A Prefeitura também não respondeu se o acordo iria contra o artigo 100 da Constituição Federal, que versa sobre a ordem de pagamento de dívidas pelo município, e se houve autorização legislativa para a celebração do acordo. As outras duas questões envolvem a situação que causou a indignação do magistrado.

Por fim, o juiz deu 15 dias para que a Minascom informar o que “entende de direito à satisfação do seu crédito” e, caso não o faça, determinou a suspensão do processo por um ano em conjunto com o prazo de prescrição. A empresa tem até o dia 18 de julho para se manifestar e até o momento não consta nada no sistema eletrônico da Justiça estadual.

Entenda o caso

A tentativa de pagamento da dívida, que até então estava sendo tratada nos bastidores e por meio de um processo judicial aberto pela Minascom em 2017, se tornou pública no final de maio, quando foi citada em plenário na Câmara Municipal e noticiada pelo POPULAR. A situação abriu uma crise, com foco na companhia pública, que está em liquidação há 12 anos.

Reportagens posteriores mostraram, por exemplo, que a folha de pagamento salarial da empresa aumentou nos últimos meses e que secretários municipais chegaram a receber jetons por integrar conselho interno da companhia. Além disso, a decisão da Prefeitura gerou a abertura de um processo no Tribunal de Contas dos Municípios do Estado de Goiás (TCM-GO).

A Comdata era uma empresa pública responsável pelos softwares usados pela Prefeitura de Goiânia. Em 2010, ela comprou da Minascom um servidor de rede corporativo por R$ 1,2 milhão, pagou R$ 300 mil e no começo de 2011 entrou em liquidação. A Justiça já decidiu pela quitação da dívida, mas ainda não foi encontrada uma forma de ser quitada.

No despacho do juiz da 2ª Vara Cível no começo deste mês, ele cita duas petições apresentadas em julho do ano passado pela Procuradoria Geral do Município (PGM) isentando a Prefeitura de qualquer responsabilidade pela dívida. “A municipalidade não é responsável pelo débito discutido, tampouco, foi direcionado ao município a responsabilidade pelo pagamento da referida dívida”, afirmou a PGM na época.

Já no começo de maio, a Prefeitura mudou o entendimento dentro do processo e afirmou ser “o principal acionista e responsável subsidiário pelos débitos da Comdata, uma vez que a referida companhia não possui recurso e nem patrimônio suficiente para tal”.

No dia 6 de junho, a prefeitura enviou uma nova petição à Justiça informando que efetuou o pagamento de indenização pela utilização dos softwares adquiridos pela Comdata em 2010 e que, portanto, a companhia teria recursos para quitar a dívida. O Paço então diz que não “se afigura como devedor da dívida” e que “inexiste interesse de que o ente público municipal integre a lide”.

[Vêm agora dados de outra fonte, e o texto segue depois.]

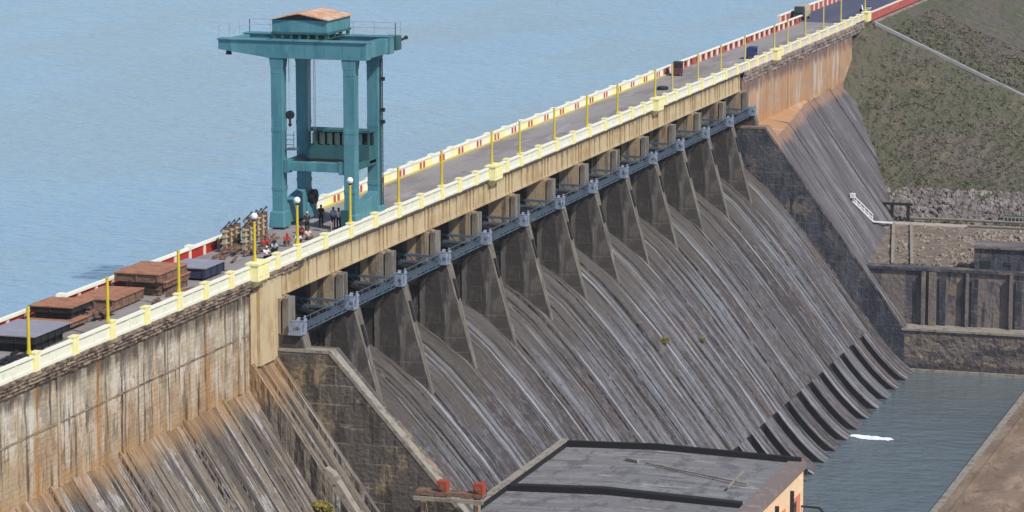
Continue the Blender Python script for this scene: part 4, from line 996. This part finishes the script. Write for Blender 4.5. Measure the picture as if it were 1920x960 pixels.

No dia 20 de junho, o prefeito Rogério Cruz (Republicanos) desistiu de fazer o repasse para a Comdata via Sictec e usou como justificativa um relatório feito a pedido pela Controladoria Geral do Município (CGM). O documento aponta a ausência de 18 itens no processo administrativo interno da Prefeitura para justificar a legalidade do repasse, entre eles a cópia do contrato da Comdata e o executivo para a cessão do software em 2010. A desistência não foi comunicada à Justiça.

O repassa da Sictec para a Comdata chegou a constar no Portal de Transparência da Prefeitura, mas o titular da pasta, Paulo Cesar da Silva, nega que tenha sido efetivado. Posteriormente, o empenho foi anulado e excluído do site.

Quitação em análise

A reportagem, a Prefeitura afirma que o crédito que a Minascom tem a receber da Comdata está “sentenciado, transitado em julgado e em execução, não havendo mais discussão quanto ao mérito da causa”. Também diz que é dever do liquidante previsto em lei “exigir dos acionistas, quando o ativo não bastar para a solução do passivo, a integralização de suas ações”. Porém, ainda não há uma resposta sobre o que será feito.

“Uma vez que existe nos autos despacho judicial intimando o executado a cumprir com o referido pagamento, e levando em consideração que a Comdata não possui receita financeira e nem patrimônio disponível para cumprir com a execução, a Prefeitura de Goiânia, enquanto principal acionista, vai analisar quais providências serão tomadas em relação ao passivo da companhia”, informou por meio de nota.